Collected data
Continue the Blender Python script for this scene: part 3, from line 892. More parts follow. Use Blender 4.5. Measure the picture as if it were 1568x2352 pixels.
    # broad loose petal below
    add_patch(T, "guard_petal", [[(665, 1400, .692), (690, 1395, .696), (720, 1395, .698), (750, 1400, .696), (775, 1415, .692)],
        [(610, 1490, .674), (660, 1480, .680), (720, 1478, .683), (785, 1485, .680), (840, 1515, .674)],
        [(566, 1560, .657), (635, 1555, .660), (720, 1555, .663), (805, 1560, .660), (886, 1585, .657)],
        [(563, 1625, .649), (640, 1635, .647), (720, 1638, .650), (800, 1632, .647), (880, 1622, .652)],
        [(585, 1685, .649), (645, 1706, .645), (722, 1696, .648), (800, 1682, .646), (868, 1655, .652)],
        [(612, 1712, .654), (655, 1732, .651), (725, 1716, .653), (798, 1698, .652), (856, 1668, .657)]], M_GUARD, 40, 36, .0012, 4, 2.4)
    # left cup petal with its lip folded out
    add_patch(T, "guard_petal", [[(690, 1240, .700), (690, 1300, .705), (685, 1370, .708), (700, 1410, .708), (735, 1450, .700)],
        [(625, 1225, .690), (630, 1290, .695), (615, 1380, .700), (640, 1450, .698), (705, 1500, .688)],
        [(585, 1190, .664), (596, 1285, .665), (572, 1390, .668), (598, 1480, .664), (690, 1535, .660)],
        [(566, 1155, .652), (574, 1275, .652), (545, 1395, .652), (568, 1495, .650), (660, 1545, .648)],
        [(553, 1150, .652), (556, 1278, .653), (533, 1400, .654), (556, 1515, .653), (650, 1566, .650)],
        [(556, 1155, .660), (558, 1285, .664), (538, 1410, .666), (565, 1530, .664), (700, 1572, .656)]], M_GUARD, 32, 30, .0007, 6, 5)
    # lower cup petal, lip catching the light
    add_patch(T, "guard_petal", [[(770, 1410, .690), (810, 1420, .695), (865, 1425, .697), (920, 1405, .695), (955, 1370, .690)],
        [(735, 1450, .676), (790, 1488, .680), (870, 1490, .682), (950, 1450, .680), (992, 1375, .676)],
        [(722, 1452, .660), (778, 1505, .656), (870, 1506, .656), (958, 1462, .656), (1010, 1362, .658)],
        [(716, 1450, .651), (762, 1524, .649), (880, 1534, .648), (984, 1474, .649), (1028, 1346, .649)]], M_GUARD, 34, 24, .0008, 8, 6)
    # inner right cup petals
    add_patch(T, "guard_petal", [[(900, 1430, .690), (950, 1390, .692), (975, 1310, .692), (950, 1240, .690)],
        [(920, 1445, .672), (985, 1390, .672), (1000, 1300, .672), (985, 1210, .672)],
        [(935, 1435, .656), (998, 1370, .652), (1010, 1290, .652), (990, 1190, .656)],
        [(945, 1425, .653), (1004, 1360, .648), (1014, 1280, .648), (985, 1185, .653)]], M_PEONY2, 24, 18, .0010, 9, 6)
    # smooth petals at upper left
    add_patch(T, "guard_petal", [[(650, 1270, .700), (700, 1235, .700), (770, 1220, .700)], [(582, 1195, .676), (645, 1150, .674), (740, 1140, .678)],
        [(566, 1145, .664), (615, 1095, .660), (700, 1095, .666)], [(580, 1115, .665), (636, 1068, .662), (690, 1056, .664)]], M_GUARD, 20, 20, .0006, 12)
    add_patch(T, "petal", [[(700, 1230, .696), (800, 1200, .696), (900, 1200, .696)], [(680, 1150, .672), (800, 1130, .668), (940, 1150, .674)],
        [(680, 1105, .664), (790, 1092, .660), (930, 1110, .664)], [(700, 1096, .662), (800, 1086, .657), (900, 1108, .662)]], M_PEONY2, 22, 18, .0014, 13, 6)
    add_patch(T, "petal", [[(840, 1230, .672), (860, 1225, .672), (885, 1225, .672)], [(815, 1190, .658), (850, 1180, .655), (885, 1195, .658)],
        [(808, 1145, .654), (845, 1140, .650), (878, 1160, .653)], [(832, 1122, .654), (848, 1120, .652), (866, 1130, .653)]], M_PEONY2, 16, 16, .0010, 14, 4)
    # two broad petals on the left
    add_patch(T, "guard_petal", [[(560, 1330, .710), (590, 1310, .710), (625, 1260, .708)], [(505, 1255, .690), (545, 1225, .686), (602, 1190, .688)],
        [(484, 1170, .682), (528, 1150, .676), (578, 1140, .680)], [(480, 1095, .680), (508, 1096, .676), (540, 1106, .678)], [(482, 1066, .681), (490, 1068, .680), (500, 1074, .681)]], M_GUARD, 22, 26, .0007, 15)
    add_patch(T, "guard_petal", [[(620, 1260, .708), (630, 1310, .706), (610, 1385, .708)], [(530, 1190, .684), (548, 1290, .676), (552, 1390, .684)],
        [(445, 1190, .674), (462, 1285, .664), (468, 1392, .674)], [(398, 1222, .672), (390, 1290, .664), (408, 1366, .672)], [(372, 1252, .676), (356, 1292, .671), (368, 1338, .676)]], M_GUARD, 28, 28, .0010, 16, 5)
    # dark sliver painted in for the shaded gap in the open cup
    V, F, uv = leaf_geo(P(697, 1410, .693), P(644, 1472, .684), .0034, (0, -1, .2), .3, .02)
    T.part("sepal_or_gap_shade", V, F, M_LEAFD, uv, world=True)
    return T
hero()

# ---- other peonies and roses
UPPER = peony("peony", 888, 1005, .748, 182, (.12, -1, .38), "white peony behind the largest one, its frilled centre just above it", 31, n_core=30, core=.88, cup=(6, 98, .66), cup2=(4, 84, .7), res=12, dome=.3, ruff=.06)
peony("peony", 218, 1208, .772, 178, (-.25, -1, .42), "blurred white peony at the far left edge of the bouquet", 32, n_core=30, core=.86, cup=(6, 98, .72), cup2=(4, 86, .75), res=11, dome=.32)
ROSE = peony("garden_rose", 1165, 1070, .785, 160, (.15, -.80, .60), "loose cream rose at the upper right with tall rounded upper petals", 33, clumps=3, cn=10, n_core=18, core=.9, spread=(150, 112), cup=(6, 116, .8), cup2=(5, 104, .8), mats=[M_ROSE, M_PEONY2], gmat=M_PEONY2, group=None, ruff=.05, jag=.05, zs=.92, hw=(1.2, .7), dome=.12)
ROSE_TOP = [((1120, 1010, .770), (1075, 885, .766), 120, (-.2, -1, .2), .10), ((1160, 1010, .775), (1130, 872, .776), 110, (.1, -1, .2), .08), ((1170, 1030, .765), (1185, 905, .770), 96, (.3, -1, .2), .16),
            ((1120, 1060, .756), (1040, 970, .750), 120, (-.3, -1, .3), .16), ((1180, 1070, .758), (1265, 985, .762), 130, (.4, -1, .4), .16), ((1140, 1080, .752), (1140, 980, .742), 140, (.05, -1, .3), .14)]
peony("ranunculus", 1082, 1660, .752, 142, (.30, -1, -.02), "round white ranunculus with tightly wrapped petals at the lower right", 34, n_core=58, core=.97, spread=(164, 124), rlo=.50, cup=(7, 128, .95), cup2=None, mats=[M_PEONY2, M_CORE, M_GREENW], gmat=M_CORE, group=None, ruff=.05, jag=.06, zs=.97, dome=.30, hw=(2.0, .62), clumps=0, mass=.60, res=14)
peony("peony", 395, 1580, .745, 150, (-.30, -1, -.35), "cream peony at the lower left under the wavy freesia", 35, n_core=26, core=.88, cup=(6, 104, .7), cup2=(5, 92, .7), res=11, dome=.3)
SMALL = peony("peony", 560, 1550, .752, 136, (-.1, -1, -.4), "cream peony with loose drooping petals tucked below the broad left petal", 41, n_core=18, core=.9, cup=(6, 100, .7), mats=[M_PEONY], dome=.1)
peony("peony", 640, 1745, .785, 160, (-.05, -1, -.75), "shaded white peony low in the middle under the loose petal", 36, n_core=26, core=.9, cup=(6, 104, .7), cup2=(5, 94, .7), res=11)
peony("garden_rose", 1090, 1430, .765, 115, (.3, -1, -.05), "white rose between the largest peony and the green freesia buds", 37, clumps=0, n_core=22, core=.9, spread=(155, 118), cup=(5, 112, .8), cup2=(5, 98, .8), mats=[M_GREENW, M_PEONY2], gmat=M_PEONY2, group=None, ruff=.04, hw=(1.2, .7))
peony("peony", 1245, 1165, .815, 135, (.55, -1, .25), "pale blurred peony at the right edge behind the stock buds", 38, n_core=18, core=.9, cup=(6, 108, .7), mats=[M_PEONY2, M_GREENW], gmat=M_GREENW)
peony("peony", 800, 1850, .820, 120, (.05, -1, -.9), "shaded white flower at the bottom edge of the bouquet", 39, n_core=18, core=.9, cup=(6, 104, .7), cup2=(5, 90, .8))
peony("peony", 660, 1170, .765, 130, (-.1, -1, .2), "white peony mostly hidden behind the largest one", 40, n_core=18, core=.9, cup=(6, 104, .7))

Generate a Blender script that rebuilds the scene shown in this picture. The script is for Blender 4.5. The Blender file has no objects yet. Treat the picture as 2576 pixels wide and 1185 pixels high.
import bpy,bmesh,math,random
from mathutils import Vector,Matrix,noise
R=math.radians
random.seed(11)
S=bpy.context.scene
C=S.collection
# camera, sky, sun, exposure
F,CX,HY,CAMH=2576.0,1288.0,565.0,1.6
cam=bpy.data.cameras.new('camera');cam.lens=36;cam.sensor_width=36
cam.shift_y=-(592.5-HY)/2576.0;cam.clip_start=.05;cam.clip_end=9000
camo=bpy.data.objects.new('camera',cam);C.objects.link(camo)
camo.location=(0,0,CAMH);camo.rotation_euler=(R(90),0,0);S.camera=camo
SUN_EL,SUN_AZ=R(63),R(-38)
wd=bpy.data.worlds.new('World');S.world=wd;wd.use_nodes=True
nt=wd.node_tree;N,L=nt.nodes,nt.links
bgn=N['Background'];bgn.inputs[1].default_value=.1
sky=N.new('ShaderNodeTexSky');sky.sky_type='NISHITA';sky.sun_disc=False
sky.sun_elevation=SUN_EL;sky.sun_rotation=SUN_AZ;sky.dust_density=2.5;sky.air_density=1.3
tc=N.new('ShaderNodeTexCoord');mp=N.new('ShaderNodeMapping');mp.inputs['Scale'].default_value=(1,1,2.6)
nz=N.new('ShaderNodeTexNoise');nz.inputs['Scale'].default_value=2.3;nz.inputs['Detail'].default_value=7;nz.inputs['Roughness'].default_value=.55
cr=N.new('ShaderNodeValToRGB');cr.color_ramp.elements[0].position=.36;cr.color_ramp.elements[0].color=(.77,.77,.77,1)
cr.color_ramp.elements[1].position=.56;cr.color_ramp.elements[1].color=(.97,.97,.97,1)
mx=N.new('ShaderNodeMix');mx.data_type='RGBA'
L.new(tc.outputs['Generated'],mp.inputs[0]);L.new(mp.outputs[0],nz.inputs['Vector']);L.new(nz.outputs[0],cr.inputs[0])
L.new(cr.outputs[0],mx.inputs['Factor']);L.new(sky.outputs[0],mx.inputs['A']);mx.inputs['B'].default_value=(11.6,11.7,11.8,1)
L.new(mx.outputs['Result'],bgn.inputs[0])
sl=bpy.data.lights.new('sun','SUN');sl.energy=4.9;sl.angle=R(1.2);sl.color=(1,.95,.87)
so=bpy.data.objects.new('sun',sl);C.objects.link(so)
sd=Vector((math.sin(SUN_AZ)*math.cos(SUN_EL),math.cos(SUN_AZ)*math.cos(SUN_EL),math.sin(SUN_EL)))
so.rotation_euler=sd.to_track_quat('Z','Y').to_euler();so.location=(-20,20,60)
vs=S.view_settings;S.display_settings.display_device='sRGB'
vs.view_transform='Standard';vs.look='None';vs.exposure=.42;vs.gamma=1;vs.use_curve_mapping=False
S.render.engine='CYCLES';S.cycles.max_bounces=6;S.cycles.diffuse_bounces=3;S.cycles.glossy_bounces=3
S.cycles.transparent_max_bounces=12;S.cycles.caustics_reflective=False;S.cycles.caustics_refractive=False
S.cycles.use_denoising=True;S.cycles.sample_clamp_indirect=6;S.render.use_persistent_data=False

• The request
In the entries above, find the lines containing the word "objects" and say how many there are, with no other words.

• Response to this task
3